>> START
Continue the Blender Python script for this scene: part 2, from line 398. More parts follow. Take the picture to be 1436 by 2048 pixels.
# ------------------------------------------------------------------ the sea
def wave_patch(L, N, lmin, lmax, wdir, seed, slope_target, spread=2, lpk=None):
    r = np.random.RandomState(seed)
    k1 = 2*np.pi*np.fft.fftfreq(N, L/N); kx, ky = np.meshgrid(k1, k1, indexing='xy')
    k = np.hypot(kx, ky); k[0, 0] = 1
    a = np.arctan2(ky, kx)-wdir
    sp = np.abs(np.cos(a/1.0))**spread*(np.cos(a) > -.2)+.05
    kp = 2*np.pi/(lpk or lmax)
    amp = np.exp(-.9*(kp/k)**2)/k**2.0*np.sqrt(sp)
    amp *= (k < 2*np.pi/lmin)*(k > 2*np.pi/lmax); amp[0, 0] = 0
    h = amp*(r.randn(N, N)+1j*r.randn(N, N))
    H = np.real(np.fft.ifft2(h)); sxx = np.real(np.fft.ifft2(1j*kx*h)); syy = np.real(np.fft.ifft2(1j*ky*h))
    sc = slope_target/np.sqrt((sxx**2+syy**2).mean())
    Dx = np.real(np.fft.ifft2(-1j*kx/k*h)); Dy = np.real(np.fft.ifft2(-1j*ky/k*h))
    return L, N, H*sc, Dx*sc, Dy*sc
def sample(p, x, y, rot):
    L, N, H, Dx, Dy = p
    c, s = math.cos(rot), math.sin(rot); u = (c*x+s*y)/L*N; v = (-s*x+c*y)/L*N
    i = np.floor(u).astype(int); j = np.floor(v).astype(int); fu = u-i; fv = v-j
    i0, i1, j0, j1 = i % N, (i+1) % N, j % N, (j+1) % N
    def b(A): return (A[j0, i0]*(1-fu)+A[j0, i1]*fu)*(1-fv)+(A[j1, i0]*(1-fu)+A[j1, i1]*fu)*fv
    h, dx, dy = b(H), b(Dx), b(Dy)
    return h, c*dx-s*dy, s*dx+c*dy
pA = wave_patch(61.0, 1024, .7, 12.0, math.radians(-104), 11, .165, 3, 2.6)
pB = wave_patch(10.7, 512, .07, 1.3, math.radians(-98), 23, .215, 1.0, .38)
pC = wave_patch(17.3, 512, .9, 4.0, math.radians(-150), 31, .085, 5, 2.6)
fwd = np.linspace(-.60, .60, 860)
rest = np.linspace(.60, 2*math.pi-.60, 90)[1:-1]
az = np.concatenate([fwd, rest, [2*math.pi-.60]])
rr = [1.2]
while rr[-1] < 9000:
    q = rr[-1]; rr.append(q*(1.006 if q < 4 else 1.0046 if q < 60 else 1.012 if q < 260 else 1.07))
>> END
Your goal: Output the full listing without altering anything.

Exercise output:
Continue the Blender Python script for this scene: part 2, from line 398. More parts follow. Take the picture to be 1436 by 2048 pixels.
# ------------------------------------------------------------------ the sea
def wave_patch(L, N, lmin, lmax, wdir, seed, slope_target, spread=2, lpk=None):
    r = np.random.RandomState(seed)
    k1 = 2*np.pi*np.fft.fftfreq(N, L/N); kx, ky = np.meshgrid(k1, k1, indexing='xy')
    k = np.hypot(kx, ky); k[0, 0] = 1
    a = np.arctan2(ky, kx)-wdir
    sp = np.abs(np.cos(a/1.0))**spread*(np.cos(a) > -.2)+.05
    kp = 2*np.pi/(lpk or lmax)
    amp = np.exp(-.9*(kp/k)**2)/k**2.0*np.sqrt(sp)
    amp *= (k < 2*np.pi/lmin)*(k > 2*np.pi/lmax); amp[0, 0] = 0
    h = amp*(r.randn(N, N)+1j*r.randn(N, N))
    H = np.real(np.fft.ifft2(h)); sxx = np.real(np.fft.ifft2(1j*kx*h)); syy = np.real(np.fft.ifft2(1j*ky*h))
    sc = slope_target/np.sqrt((sxx**2+syy**2).mean())
    Dx = np.real(np.fft.ifft2(-1j*kx/k*h)); Dy = np.real(np.fft.ifft2(-1j*ky/k*h))
    return L, N, H*sc, Dx*sc, Dy*sc
def sample(p, x, y, rot):
    L, N, H, Dx, Dy = p
    c, s = math.cos(rot), math.sin(rot); u = (c*x+s*y)/L*N; v = (-s*x+c*y)/L*N
    i = np.floor(u).astype(int); j = np.floor(v).astype(int); fu = u-i; fv = v-j
    i0, i1, j0, j1 = i % N, (i+1) % N, j % N, (j+1) % N
    def b(A): return (A[j0, i0]*(1-fu)+A[j0, i1]*fu)*(1-fv)+(A[j1, i0]*(1-fu)+A[j1, i1]*fu)*fv
    h, dx, dy = b(H), b(Dx), b(Dy)
    return h, c*dx-s*dy, s*dx+c*dy
pA = wave_patch(61.0, 1024, .7, 12.0, math.radians(-104), 11, .165, 3, 2.6)
pB = wave_patch(10.7, 512, .07, 1.3, math.radians(-98), 23, .215, 1.0, .38)
pC = wave_patch(17.3, 512, .9, 4.0, math.radians(-150), 31, .085, 5, 2.6)
fwd = np.linspace(-.60, .60, 860)
rest = np.linspace(.60, 2*math.pi-.60, 90)[1:-1]
az = np.concatenate([fwd, rest, [2*math.pi-.60]])
rr = [1.2]
while rr[-1] < 9000:
    q = rr[-1]; rr.append(q*(1.006 if q < 4 else 1.0046 if q < 60 else 1.012 if q < 260 else 1.07))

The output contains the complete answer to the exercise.